İlk günden beri Washington’daki efendilerin yönlendirmesiyle hareket ettiği anlaşılan rejim, taktik değiştirerek beşinci günde İnci Meydanı’ndan tetikçilerini çekti. Ardından muhalefete görüşme çağrısında bulunan el Halife, son olarak da bazı siyasi tutukluları serbest bıraktı. Ancak görünen o ki, bu oyalama taktikleri artık bir işe yaramamaktadır. Çünkü “halk rejimin yıkılmasını istiyor!” şiarı alanda baskın hale gelmiştir.

Köşeye sıkışan Kral, Suudi Arabistan’a giderek, Riyad’daki despot ağabeyi ile içine yuvarlandığı kapandan çıkış yolu arıyor. Oysa olayların seyri, bu çabaların beyhude kalmaya mahkum olduğunu gösteriyor.

Amerikancı despotun sonu yaklaşıyor

On gün önce başlayan, son beş gündür İnci Meydanı’nı özgürleştiren Bahreynli genç kuşaklarla isyana katılan halk, krallık ailesinin ülke üzerindeki egemenliğine son vermeden alanları terk etmeyeceklerini ilan etmiş bulunuyorlar. Gerçi burjuva muhaliflerin bir kısmı kralın görüşme davetine karşılık vermek gerektiğini savunuyor. Bu arada ABD ile Suudi Arabistan da bazı tavizler karşılığında despotu kurtarma planına destek veriyorlar.
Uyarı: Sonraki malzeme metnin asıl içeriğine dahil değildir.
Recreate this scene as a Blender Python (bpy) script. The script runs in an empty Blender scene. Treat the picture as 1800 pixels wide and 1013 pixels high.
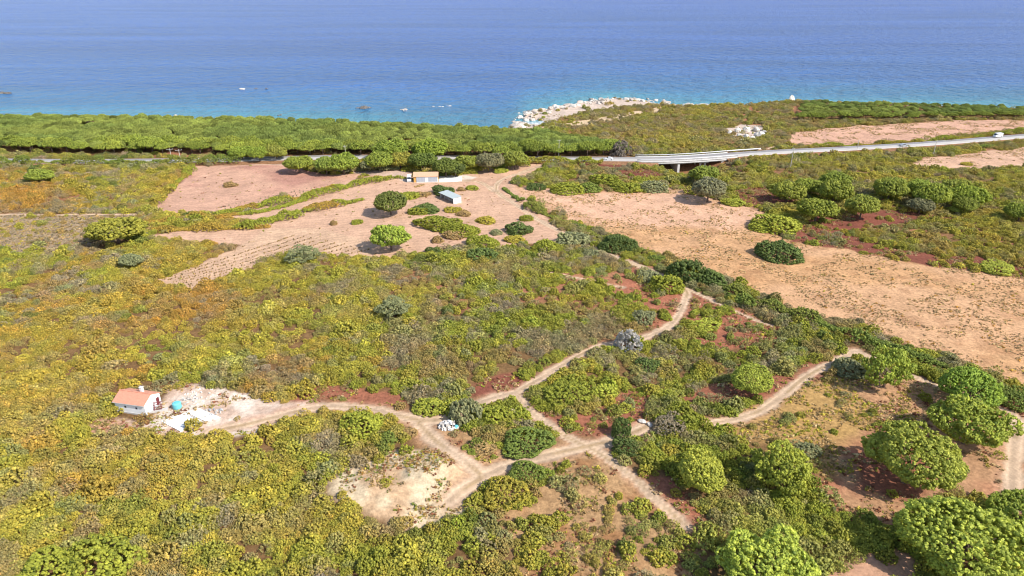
import bpy, math, random
import numpy as np
from mathutils import Vector, Matrix

C = bpy.context.scene.collection
SC = bpy.context.scene
R = math.radians

# ------------------------------------------------------------------ camera, world, sun, exposure
H = 90.0
PITCH = R(25.0)
FPX = 900 / math.tan(R(36.5))
cam = bpy.data.cameras.new("camera")
cam.sensor_width = 36
cam.lens = 18 / math.tan(R(36.5))
cam.clip_start = 1
cam.clip_end = 20000
camo = bpy.data.objects.new("camera", cam)
C.objects.link(camo)
camo.location = (0, 0, H)
camo.rotation_euler = (R(90) - PITCH, 0, 0)
SC.camera = camo

SUN_EL = R(43)
SV = Vector((0.86, -0.51, 0)).normalized() * math.cos(SUN_EL) + Vector((0, 0, math.sin(SUN_EL)))
world = bpy.data.worlds.new("World")
SC.world = world
world.use_nodes = True
wn = world.node_tree
bg = wn.nodes["Background"]
sky = wn.nodes.new("ShaderNodeTexSky")
sky.sky_type = 'NISHITA'
sky.sun_disc = False
sky.sun_elevation = SUN_EL
sky.sun_rotation = math.atan2(SV.x, SV.y)
sky.air_density = 1.0
sky.dust_density = 1.2
wn.links.new(sky.outputs[0], bg.inputs[0])
bg.inputs[1].default_value = 0.15
sun = bpy.data.lights.new("sun", 'SUN')
sun.energy = 4.3
sun.angle = R(0.5)
sun.color = (1.0, 0.95, 0.86)
suno = bpy.data.objects.new("sun", sun)
C.objects.link(suno)
suno.rotation_euler = (-SV).to_track_quat('-Z', 'Y').to_euler()
SC.view_settings.view_transform = 'Standard'
SC.view_settings.look = 'None'
SC.view_settings.exposure = 0.46
SC.view_settings.gamma = 1
SC.cycles.pixel_filter_type = 'BLACKMAN_HARRIS'
SC.cycles.filter_width = 1.05
SC.cycles.max_bounces = 5
SC.cycles.diffuse_bounces = 2
SC.cycles.transparent_max_bounces = 4

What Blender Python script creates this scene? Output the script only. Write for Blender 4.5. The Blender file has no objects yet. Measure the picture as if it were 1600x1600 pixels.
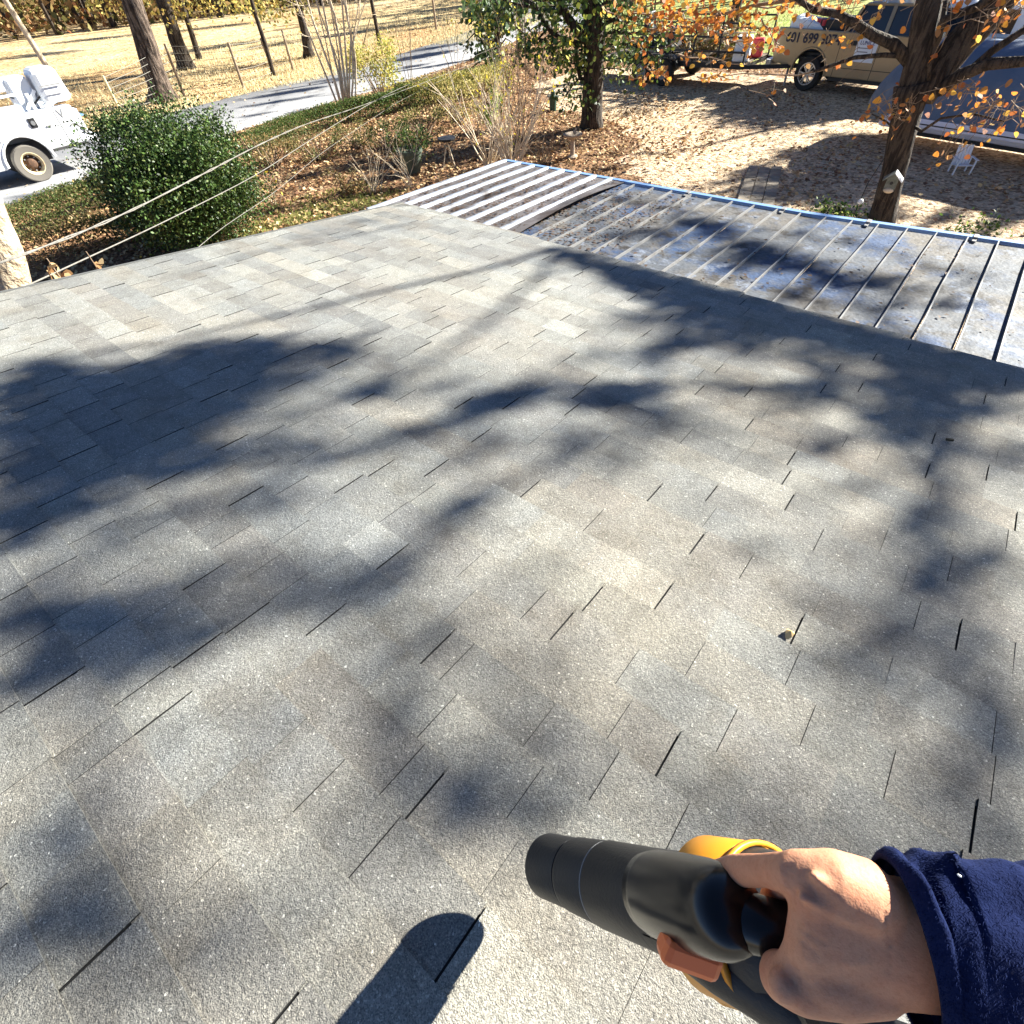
import bpy, bmesh, math, random
import numpy as np
from mathutils import Vector, Matrix, noise as mnoise

SC = bpy.context.scene
COL = SC.collection
rng = np.random.default_rng(7)
random.seed(7)
R = math.radians

# ------------------------------------------------------------------ camera
F_PX = 796.455                     # focal length in pixels of the 1600 px wide photograph
CAM = np.array([0.0, 0.0, 3.85])   # the phone: 3.85 m above the yard, 1.27 m above the shingles
CM = np.array([[0.77994218, 0.62315829, -0.05799949],      # rows: camera right, down, forward
               [0.43995455, -0.61182693, -0.65734907],
               [-0.44511817, 0.48717713, -0.75135095]])
cam_d = bpy.data.cameras.new('camera'); cam = bpy.data.objects.new('camera', cam_d); COL.objects.link(cam)
cam_d.sensor_width = 36; cam_d.lens = F_PX / 1600 * 36; cam_d.clip_start = 0.02; cam_d.clip_end = 1500
mw = Matrix.Identity(4)
for i in range(3):
    mw[i][0] = CM[0][i]; mw[i][1] = -CM[1][i]; mw[i][2] = -CM[2][i]; mw[i][3] = CAM[i]
cam.matrix_world = mw
SC.camera = cam

# ------------------------------------------------------------------ sky, sun, exposure
SUN_AZ, SUN_EL = R(25), R(28)
SUN = np.array([math.sin(SUN_AZ) * math.cos(SUN_EL), math.cos(SUN_AZ) * math.cos(SUN_EL), math.sin(SUN_EL)])
W = bpy.data.worlds.new('World'); SC.world = W; W.use_nodes = True
nt = W.node_tree; nt.nodes.clear()
sky = nt.nodes.new('ShaderNodeTexSky'); sky.sky_type = 'NISHITA'; sky.sun_disc = False
sky.sun_elevation = SUN_EL; sky.sun_rotation = SUN_AZ; sky.air_density = 0.45; sky.dust_density = 0.0; sky.ozone_density = 2.5
bg = nt.nodes.new('ShaderNodeBackground'); bg.inputs[1].default_value = 0.05
wo = nt.nodes.new('ShaderNodeOutputWorld')
nt.links.new(sky.outputs[0], bg.inputs[0]); nt.links.new(bg.outputs[0], wo.inputs[0])
sl = bpy.data.lights.new('sun', 'SUN'); sl.energy = 5.0; sl.angle = R(0.6); sl.color = (1.0, 0.972, 0.87)
so = bpy.data.objects.new('sun', sl); COL.objects.link(so)
so.rotation_euler = Vector(SUN).to_track_quat('Z', 'Y').to_euler(); so.location = (10, 20, 20)
vs = SC.view_settings; vs.view_transform = 'Standard'; vs.look = 'None'; vs.gamma = 1; vs.use_curve_mapping = False
vs.exposure = 2.15
SC.cycles.max_bounces = 6; SC.cycles.transparent_max_bounces = 8

# ------------------------------------------------------------------ pixels of the photograph -> places
def ray(px, py):
    return CM.T @ np.array([(px - 800) / F_PX, (py - 800) / F_PX, 1.0])
def G(px, py, z=0.0):                       # where that line of sight meets height z
    w = ray(px, py); return CAM + w * ((z - CAM[2]) / w[2])
def PD(px, py, D):                          # point on that line of sight at horizontal distance D
    w = ray(px, py); return CAM + w * (D / math.hypot(w[0], w[1]))
def C(px, py, d):                           # point at camera depth d
    return CAM + ray(px, py) * d
SP = R(7.47); MP = R(2.49)
RN = np.array([0, math.sin(SP), math.cos(SP)]); RD = np.array([0, math.cos(SP), -math.sin(SP)])
RO = CAM - RN * 1.275
def roof_pt(x, s, h=0.0):                   # x along the eave, s down the slope, h off the roof
    return RO + np.array([x, 0, 0]) + RD * s + RN * h
def roof_px(px, py):
    w = ray(px, py); return CAM + w * (-1.275 / (w @ RN))

# ------------------------------------------------------------------ helpers
def setp(o, label=None, cat=None, group=None, kind=None):
    if label: o['label'] = label
    if cat: o['category'] = cat
    if group: o['group'] = group
    if kind: o['kind'] = kind
    return o
def thing(name, loc, label, cat, group=None):
    o = bpy.data.objects.new(name, None); COL.objects.link(o); o.location = tuple(loc)
    o.empty_display_size = 0.2
    return setp(o, label, cat, group)
def loc_of(o):
    p = np.zeros(3)
    while o is not None:
        p = p + np.array(o.location); o = o.parent
    return p

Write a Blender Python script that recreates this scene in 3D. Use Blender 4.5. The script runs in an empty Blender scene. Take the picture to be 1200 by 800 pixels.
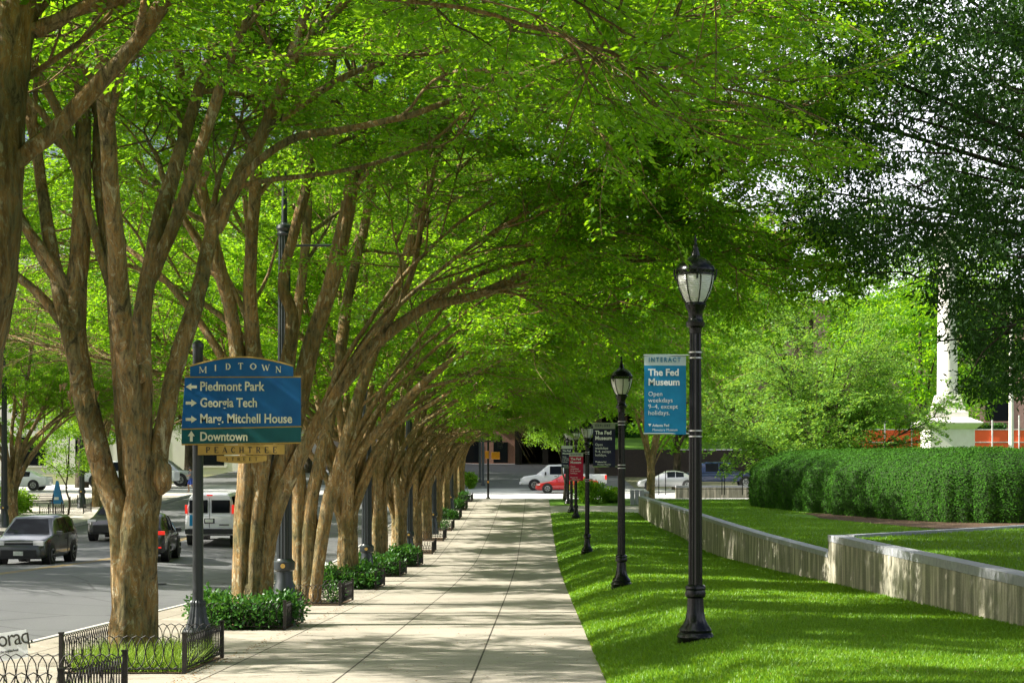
import bpy, bmesh, math, random
import numpy as np
from mathutils import Vector, Matrix
R = math.radians
PI = math.pi
S = bpy.context.scene
COL = S.collection

# ------------------------------------------------------------------ camera, light, exposure
EYE = 1.65
CX, HY, F = 629.0, 554.0, 2000.0          # measured vanishing point and focal length (photo pixels at 1200 wide)
cd = bpy.data.cameras.new("camera"); cam = bpy.data.objects.new("camera", cd); COL.objects.link(cam)
cam.location = (0, 0, EYE); cam.rotation_euler = (R(90), 0, 0)
cd.sensor_width = 36; cd.lens = 36 * F / 1200
cd.shift_x = -(CX - 600) / 1200; cd.shift_y = (HY - 400) / 1200
cd.clip_start = 0.1; cd.clip_end = 3000
S.camera = cam

SUN_TO = Vector((-0.79, -0.06, 0.60)).normalized()
sun_el = math.asin(SUN_TO.z); sun_az = math.atan2(SUN_TO.x, SUN_TO.y)
W = bpy.data.worlds.new("World"); S.world = W; W.use_nodes = True
nt = W.node_tree; bg = nt.nodes["Background"]
sky = nt.nodes.new("ShaderNodeTexSky"); sky.sky_type = 'NISHITA'; sky.sun_disc = False
sky.sun_elevation = sun_el; sky.sun_rotation = sun_az; sky.air_density = 1.0; sky.dust_density = 4.0; sky.ozone_density = 1.0
tc = nt.nodes.new("ShaderNodeTexCoord"); nz = nt.nodes.new("ShaderNodeTexNoise"); nz.inputs["Scale"].default_value = 2.2; nz.inputs["Detail"].default_value = 6
nt.links.new(tc.outputs["Generated"], nz.inputs["Vector"]); cr = nt.nodes.new("ShaderNodeValToRGB"); cr.color_ramp.elements[0].position = .38; cr.color_ramp.elements[1].position = .56
nt.links.new(nz.outputs["Fac"], cr.inputs[0]); mx = nt.nodes.new("ShaderNodeMix"); mx.data_type = 'RGBA'; mx.inputs[7].default_value = (17.0, 17.2, 18.5, 1)
cr.color_ramp.elements[0].position = .50; cr.color_ramp.elements[1].position = .66
dp = nt.nodes.new("ShaderNodeVectorMath"); dp.operation = 'DOT_PRODUCT'; dp.inputs[1].default_value = tuple(Vector((.20, 1, .20)).normalized()); nt.links.new(tc.outputs["Generated"], dp.inputs[0])
mr = nt.nodes.new("ShaderNodeMapRange"); mr.inputs["From Min"].default_value = .975; mr.inputs["From Max"].default_value = .988; nt.links.new(dp.outputs["Value"], mr.inputs["Value"])
nsub = nt.nodes.new("ShaderNodeMath"); nsub.operation = 'MULTIPLY_ADD'; nsub.inputs[1].default_value = 2.0; nsub.inputs[2].default_value = 0.0; nt.links.new(nz.outputs["Fac"], nsub.inputs[0])
mm_ = nt.nodes.new("ShaderNodeMath"); mm_.operation = 'MULTIPLY'; nt.links.new(mr.outputs[0], mm_.inputs[0]); nt.links.new(nsub.outputs[0], mm_.inputs[1])
mx2 = nt.nodes.new("ShaderNodeMath"); mx2.operation = 'MAXIMUM'; mx2.use_clamp = True; nt.links.new(cr.outputs[0], mx2.inputs[0]); nt.links.new(mm_.outputs[0], mx2.inputs[1])
nt.links.new(mx2.outputs[0], mx.inputs[0]); nt.links.new(sky.outputs[0], mx.inputs[6]); nt.links.new(mx.outputs[2], bg.inputs[0]); bg.inputs[1].default_value = 0.05
sl = bpy.data.lights.new("sun", 'SUN'); sl.energy = 5.0; sl.angle = R(0.5); sl.color = (1.0, 0.95, 0.86)
so = bpy.data.objects.new("sun", sl); COL.objects.link(so)
so.rotation_euler = SUN_TO.to_track_quat('Z', 'Y').to_euler(); so.location = (-30, 0, 60)
S.view_settings.view_transform = 'Standard'; S.view_settings.look = 'None'
S.view_settings.exposure = 1.42; S.view_settings.gamma = 1.0
S.cycles.max_bounces = 6; S.cycles.diffuse_bounces = 4; S.cycles.transmission_bounces = 4; S.cycles.glossy_bounces = 3
S.cycles.transparent_max_bounces = 8
S.cycles.use_denoising = True
S.cycles.caustics_reflective = False; S.cycles.caustics_refractive = False

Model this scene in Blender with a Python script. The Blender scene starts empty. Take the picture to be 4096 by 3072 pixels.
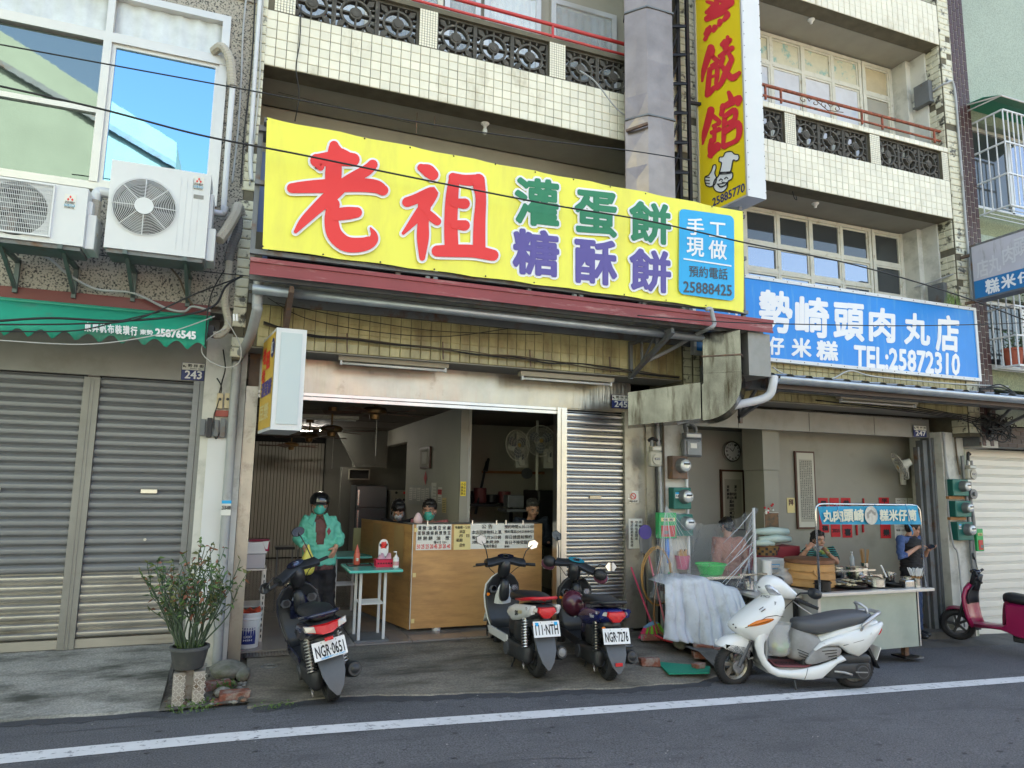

Ancak isyanı bitirmeyi amaçlayan bu uğrusuz yaklaşım arkadaşlarını kaybeden genç kuşaklarla emekçiler tarafından kesin olarak reddedilmektedir. 

Amerikancı despot rejim, ülkenin zenginliklerini kralın ailesi ve “azınlığın azınlığı” olan Sünni kökenli burjuvaziye peşkeş çekmiş; bunun sonucunda Bahreyn’de iki farklı dünya oluşmuştur; bir tarafta zenginlik, şatafat ve küstahlık, öte tarafta ise işsizlik, geleceksizlik ve bu musibetleri tamamlayan ırkçı devlet terörü…

Şatafatlı gökdelenlerin gölgesi ile örtülmek istenen emekçilerin dünyası, artık başkent El Manama’nın merkezine inmiş bulunuyor.

Onuncu gününü geride bırakan isyanda yüz binlerin “halk rejimin yıkılmasını istiyor!” şiarı etrafında toplanması, Amerikancı despot rejim için ölüm çanlarının çalmaya başladığına işaret ediyor.